**Problem**. Omit any picture, and return the remaining data exactly as written.

**Collected material**.
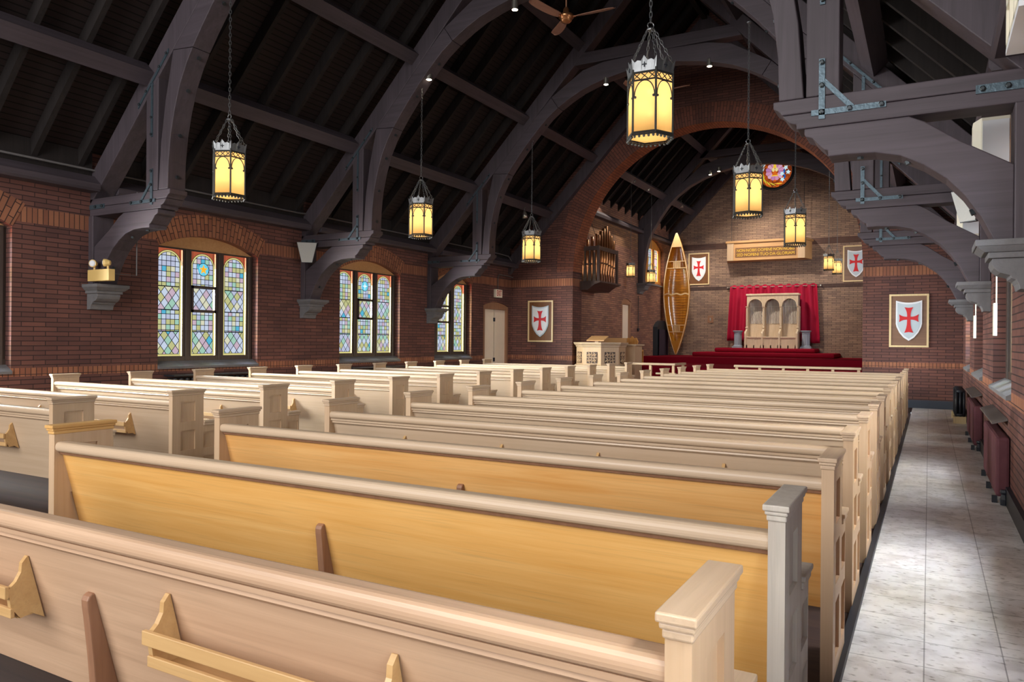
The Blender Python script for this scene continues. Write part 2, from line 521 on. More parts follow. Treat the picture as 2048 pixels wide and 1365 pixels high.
def stained(name, w, h, warm=False, strength=0.42):
    """leaded quarries: squares and diamonds in pale glass inside a yellow border, arched at the top; u and v in metres"""
    m, nt, b = new_mat(name)
    nt.nodes.remove(b)
    tc = nt.nodes.new('ShaderNodeTexCoord')
    oi = nt.nodes.new('ShaderNodeObjectInfo')
    u, v, _ = sep(nt, tc.outputs['UV'])
    rnd = X(nt, oi.outputs['Random']) * 97.0
    cx = u - w / 2
    A = h * 0.235
    B = h * 0.437
    Cc = h * 0.657
    dia = (v.lt(A) + v.gt(B) * v.lt(Cc)).min(1.0)
    su, sv = (u - 0.0375) / 0.077, v / 0.082
    p, q = cx / 0.13 + v / 0.165, cx / 0.13 - v / 0.165
    eds = su.frac().min(su.frac().inv()) * 0.077
    eds = eds.min(sv.frac().min(sv.frac().inv()) * 0.082)
    edd = p.frac().min(p.frac().inv()).min(q.frac().min(q.frac().inv())) * 0.1
    wn = nt.nodes.new('ShaderNodeTexWhiteNoise')
    nt.links.new(comb(nt, su.floor() * dia.inv() + p.floor() * dia + rnd.floor(), sv.floor() * dia.inv() + q.floor() * dia, dia), wn.inputs['Vector'])
    rp = nt.nodes.new('ShaderNodeValToRGB')
    rp.color_ramp.interpolation = 'CONSTANT'
    pal = [(0, (198, 202, 224)), (.20, (212, 222, 238)), (.42, (206, 204, 142)), (.62, (172, 214, 190)), (.74, (214, 186, 200)), (.86, (232, 228, 196)), (.97, (96, 190, 220))]
    el = rp.color_ramp.elements
    while len(el) < len(pal): el.new(0.5)
    for e, (pp, c) in zip(el, pal):
        e.position = pp
        e.color = (*srgb(*c), 1)
    nt.links.new(wn.outputs[0], rp.inputs[0])
    lead = (eds * dia.inv() + edd * dia).lt(0.0048)
    # horizontal bars between the fields
    for zz in (A, B, Cc):
        lead = lead.max((v - zz).abs().lt(0.008))
    # border
    bd = u.min(u * -1.0 + w).min(v)
    yy = v - (h - w * 0.5)
    dist = (cx * cx + yy.max(0.0) * yy.max(0.0)).sqrt()
    inb = bd.lt(0.036).max((dist - (w * 0.5 - 0.036)).gt(0.0) * yy.gt(0.0))
    out = (dist - (w * 0.5 - 0.004)).gt(0.0) * yy.gt(0.0)
    bl = (bd - 0.036).abs().lt(0.0035).max((dist - (w * 0.5 - 0.036)).abs().lt(0.004) * yy.gt(0.0))
    bl = bl.max((dist - (w * 0.5 - 0.006)).abs().lt(0.004) * yy.gt(0.0))
    c = mixc(nt, inb, rp.outputs[0], srgb(232, 218, 140))
    c = mixc(nt, out, c, srgb(186, 92, 62))
    lead = (lead * inb.inv()).max(bl).min(1.0)
    c = mixc(nt, lead, c, (0.012, 0.012, 0.014))
    em = nt.nodes.new('ShaderNodeEmission')
    em.inputs[1].default_value = strength
    nt.links.new(c, em.inputs[0])
    tr = nt.nodes.new('ShaderNodeBsdfTransparent')
    nt.links.new(c, tr.inputs[0])
    ms = nt.nodes.new('ShaderNodeMixShader')
    ms.inputs[0].default_value = 0.3
    nt.links.new(em.outputs[0], ms.inputs[1])
    nt.links.new(tr.outputs[0], ms.inputs[2])
    nt.links.new(ms.outputs[0], nt.nodes['Material Output'].inputs[0])
    return m

MGLASS = stained('stained_glass', 0.46, 1.65)
MGLASSN = stained('stained_glass_narrow', 0.40, 1.65)
MGLASSC = stained('chancel_stained_glass', 0.42, 1.25)

def translucent(name, col, clear=0.3):
    m, nt, b = new_mat(name)
    nt.nodes.remove(b)
    tl = nt.nodes.new('ShaderNodeBsdfTranslucent')
    tl.inputs[0].default_value = (*col, 1)
    tr = nt.nodes.new('ShaderNodeBsdfTransparent')
    tr.inputs[0].default_value = (*col, 1)
    ms = nt.nodes.new('ShaderNodeMixShader')
    ms.inputs[0].default_value = clear
    nt.links.new(tl.outputs[0], ms.inputs[1])
    nt.links.new(tr.outputs[0], ms.inputs[2])
    nt.links.new(ms.outputs[0], nt.nodes['Material Output'].inputs[0])
    return m
MAMBER = translucent('amber_glass', (1.0, 0.70, 0.33), 0.15)

# ------------------------------------------------------------------ the room
XC, XW, XR, YF, YF2, YB = -4.75, -10.10, 0.61, 17.976, 18.55, 27.1
CXL, CXR = -8.45, -1.05                      # chancel side walls
F0, F1, F2 = 0.34, 0.67, 0.87                # chancel floor levels
def zl(c): return 3.30 + 1.06 * (5.23 - abs(c))
def arc(a, b, z0, rise, n=14):
    h = (b - a) / 2
    R = (h * h + rise * rise) / (2 * rise)
    zc = z0 + rise - R
    t = math.asin(h / R)
    return [((a + b) / 2 + R * math.sin(-t + 2 * t * i / n), zc + R * math.cos(-t + 2 * t * i / n)) for i in range(n + 1)], R, zc, t

def side_wall(name, xa, xb, y0, y1, zb, zt, ops, mat):
    m = MB()
    y = y0
    for a, b, s, sp, rise in sorted(ops):
        m.box(xa, xb, y, a, zb, zt)
        if s > zb: m.box(xa, xb, a, b, zb, s)
        pts = arc(a, b, sp, rise)[0]
        m.prism([(a, zt)] + pts + [(b, zt)], xa, xb, 'x')
        y = b
    m.box(xa, xb, y, y1, zb, zt)
    return struct(m.build(name, mat))

WIN = [(3.23, 5.13), (7.18, 9.08), (11.13, 13.03), (14.35, 15.95)]
OPS = [(a, b, 0.89, 2.75, 0.225) for a, b in WIN]
wall_left = side_wall('wall_left', XW - 0.2, XW, -4.3, YF2, -0.1, 3.95, OPS + [(16.53, 17.84, 0.0, 2.27, 0.11)], MBRICK)
ROPS = [(-0.75, 1.15), (3.7, 5.6), (7.6, 9.7), (11.5, 13.6), (15.0, 16.8)]
wall_right = side_wall('wall_right', XR, XR + 0.2, -4.3, YF2, -0.1, 3.95, [(a, b, 0.89, 2.75, 0.225) for a, b in ROPS], MBRICK)

def ring(parent, a, b, sp, rise, xface, s, r0, th, depth, mat, name='trim'):
    """brick arch ring on a wall that faces +x (s = 1) or -x"""
    pts, R, zc, t = arc(a, b, sp, rise)
    m = MB()
    n = 22
    yc = (a + b) / 2
    for i in range(n):
        q = []
        for k in (i, i + 1):
            an = -t + 2 * t * k / n
            for rr in (R + r0, R + r0 + th):
                q.append((yc + rr * math.sin(an), zc + rr * math.cos(an), an * R, rr - R))
        A, B, C, D = q[0], q[1], q[3], q[2]
        m.add([(xface + s * depth, p[0], p[1]) for p in (A, B, C, D)], [(0, 1, 2, 3)], [[(p[3] + 0.3, p[2]) for p in (A, B, C, D)]])
        m.add([(xface + s * d, p[0], p[1]) for p in (B, C) for d in (0, depth)], [(0, 1, 3, 2)], [[(0, 0)] * 4])
    return m.build(name, mat, parent, recalc=False)

for k, (a, b) in enumerate(WIN):
    ring(wall_left, a, b, 2.75, 0.225, XW, 1, 0.002, 0.2, 0.006, MRINGO, 'arch_ring')
    ring(wall_left, a, b, 2.75, 0.225, XW, 1, 0.202, 0.14, 0.004, MRINGO, 'arch_ring')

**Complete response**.
The Blender Python script for this scene continues. Write part 2, from line 521 on. More parts follow. Treat the picture as 2048 pixels wide and 1365 pixels high.
def stained(name, w, h, warm=False, strength=0.42):
    """leaded quarries: squares and diamonds in pale glass inside a yellow border, arched at the top; u and v in metres"""
    m, nt, b = new_mat(name)
    nt.nodes.remove(b)
    tc = nt.nodes.new('ShaderNodeTexCoord')
    oi = nt.nodes.new('ShaderNodeObjectInfo')
    u, v, _ = sep(nt, tc.outputs['UV'])
    rnd = X(nt, oi.outputs['Random']) * 97.0
    cx = u - w / 2
    A = h * 0.235
    B = h * 0.437
    Cc = h * 0.657
    dia = (v.lt(A) + v.gt(B) * v.lt(Cc)).min(1.0)
    su, sv = (u - 0.0375) / 0.077, v / 0.082
    p, q = cx / 0.13 + v / 0.165, cx / 0.13 - v / 0.165
    eds = su.frac().min(su.frac().inv()) * 0.077
    eds = eds.min(sv.frac().min(sv.frac().inv()) * 0.082)
    edd = p.frac().min(p.frac().inv()).min(q.frac().min(q.frac().inv())) * 0.1
    wn = nt.nodes.new('ShaderNodeTexWhiteNoise')
    nt.links.new(comb(nt, su.floor() * dia.inv() + p.floor() * dia + rnd.floor(), sv.floor() * dia.inv() + q.floor() * dia, dia), wn.inputs['Vector'])
    rp = nt.nodes.new('ShaderNodeValToRGB')
    rp.color_ramp.interpolation = 'CONSTANT'
    pal = [(0, (198, 202, 224)), (.20, (212, 222, 238)), (.42, (206, 204, 142)), (.62, (172, 214, 190)), (.74, (214, 186, 200)), (.86, (232, 228, 196)), (.97, (96, 190, 220))]
    el = rp.color_ramp.elements
    while len(el) < len(pal): el.new(0.5)
    for e, (pp, c) in zip(el, pal):
        e.position = pp
        e.color = (*srgb(*c), 1)
    nt.links.new(wn.outputs[0], rp.inputs[0])
    lead = (eds * dia.inv() + edd * dia).lt(0.0048)
    # horizontal bars between the fields
    for zz in (A, B, Cc):
        lead = lead.max((v - zz).abs().lt(0.008))
    # border
    bd = u.min(u * -1.0 + w).min(v)
    yy = v - (h - w * 0.5)
    dist = (cx * cx + yy.max(0.0) * yy.max(0.0)).sqrt()
    inb = bd.lt(0.036).max((dist - (w * 0.5 - 0.036)).gt(0.0) * yy.gt(0.0))
    out = (dist - (w * 0.5 - 0.004)).gt(0.0) * yy.gt(0.0)
    bl = (bd - 0.036).abs().lt(0.0035).max((dist - (w * 0.5 - 0.036)).abs().lt(0.004) * yy.gt(0.0))
    bl = bl.max((dist - (w * 0.5 - 0.006)).abs().lt(0.004) * yy.gt(0.0))
    c = mixc(nt, inb, rp.outputs[0], srgb(232, 218, 140))
    c = mixc(nt, out, c, srgb(186, 92, 62))
    lead = (lead * inb.inv()).max(bl).min(1.0)
    c = mixc(nt, lead, c, (0.012, 0.012, 0.014))
    em = nt.nodes.new('ShaderNodeEmission')
    em.inputs[1].default_value = strength
    nt.links.new(c, em.inputs[0])
    tr = nt.nodes.new('ShaderNodeBsdfTransparent')
    nt.links.new(c, tr.inputs[0])
    ms = nt.nodes.new('ShaderNodeMixShader')
    ms.inputs[0].default_value = 0.3
    nt.links.new(em.outputs[0], ms.inputs[1])
    nt.links.new(tr.outputs[0], ms.inputs[2])
    nt.links.new(ms.outputs[0], nt.nodes['Material Output'].inputs[0])
    return m

MGLASS = stained('stained_glass', 0.46, 1.65)
MGLASSN = stained('stained_glass_narrow', 0.40, 1.65)
MGLASSC = stained('chancel_stained_glass', 0.42, 1.25)

def translucent(name, col, clear=0.3):
    m, nt, b = new_mat(name)
    nt.nodes.remove(b)
    tl = nt.nodes.new('ShaderNodeBsdfTranslucent')
    tl.inputs[0].default_value = (*col, 1)
    tr = nt.nodes.new('ShaderNodeBsdfTransparent')
    tr.inputs[0].default_value = (*col, 1)
    ms = nt.nodes.new('ShaderNodeMixShader')
    ms.inputs[0].default_value = clear
    nt.links.new(tl.outputs[0], ms.inputs[1])
    nt.links.new(tr.outputs[0], ms.inputs[2])
    nt.links.new(ms.outputs[0], nt.nodes['Material Output'].inputs[0])
    return m
MAMBER = translucent('amber_glass', (1.0, 0.70, 0.33), 0.15)

# ------------------------------------------------------------------ the room
XC, XW, XR, YF, YF2, YB = -4.75, -10.10, 0.61, 17.976, 18.55, 27.1
CXL, CXR = -8.45, -1.05                      # chancel side walls
F0, F1, F2 = 0.34, 0.67, 0.87                # chancel floor levels
def zl(c): return 3.30 + 1.06 * (5.23 - abs(c))
def arc(a, b, z0, rise, n=14):
    h = (b - a) / 2
    R = (h * h + rise * rise) / (2 * rise)
    zc = z0 + rise - R
    t = math.asin(h / R)
    return [((a + b) / 2 + R * math.sin(-t + 2 * t * i / n), zc + R * math.cos(-t + 2 * t * i / n)) for i in range(n + 1)], R, zc, t

def side_wall(name, xa, xb, y0, y1, zb, zt, ops, mat):
    m = MB()
    y = y0
    for a, b, s, sp, rise in sorted(ops):
        m.box(xa, xb, y, a, zb, zt)
        if s > zb: m.box(xa, xb, a, b, zb, s)
        pts = arc(a, b, sp, rise)[0]
        m.prism([(a, zt)] + pts + [(b, zt)], xa, xb, 'x')
        y = b
    m.box(xa, xb, y, y1, zb, zt)
    return struct(m.build(name, mat))

WIN = [(3.23, 5.13), (7.18, 9.08), (11.13, 13.03), (14.35, 15.95)]
OPS = [(a, b, 0.89, 2.75, 0.225) for a, b in WIN]
wall_left = side_wall('wall_left', XW - 0.2, XW, -4.3, YF2, -0.1, 3.95, OPS + [(16.53, 17.84, 0.0, 2.27, 0.11)], MBRICK)
ROPS = [(-0.75, 1.15), (3.7, 5.6), (7.6, 9.7), (11.5, 13.6), (15.0, 16.8)]
wall_right = side_wall('wall_right', XR, XR + 0.2, -4.3, YF2, -0.1, 3.95, [(a, b, 0.89, 2.75, 0.225) for a, b in ROPS], MBRICK)

def ring(parent, a, b, sp, rise, xface, s, r0, th, depth, mat, name='trim'):
    """brick arch ring on a wall that faces +x (s = 1) or -x"""
    pts, R, zc, t = arc(a, b, sp, rise)
    m = MB()
    n = 22
    yc = (a + b) / 2
    for i in range(n):
        q = []
        for k in (i, i + 1):
            an = -t + 2 * t * k / n
            for rr in (R + r0, R + r0 + th):
                q.append((yc + rr * math.sin(an), zc + rr * math.cos(an), an * R, rr - R))
        A, B, C, D = q[0], q[1], q[3], q[2]
        m.add([(xface + s * depth, p[0], p[1]) for p in (A, B, C, D)], [(0, 1, 2, 3)], [[(p[3] + 0.3, p[2]) for p in (A, B, C, D)]])
        m.add([(xface + s * d, p[0], p[1]) for p in (B, C) for d in (0, depth)], [(0, 1, 3, 2)], [[(0, 0)] * 4])
    return m.build(name, mat, parent, recalc=False)

for k, (a, b) in enumerate(WIN):
    ring(wall_left, a, b, 2.75, 0.225, XW, 1, 0.002, 0.2, 0.006, MRINGO, 'arch_ring')
    ring(wall_left, a, b, 2.75, 0.225, XW, 1, 0.202, 0.14, 0.004, MRINGO, 'arch_ring')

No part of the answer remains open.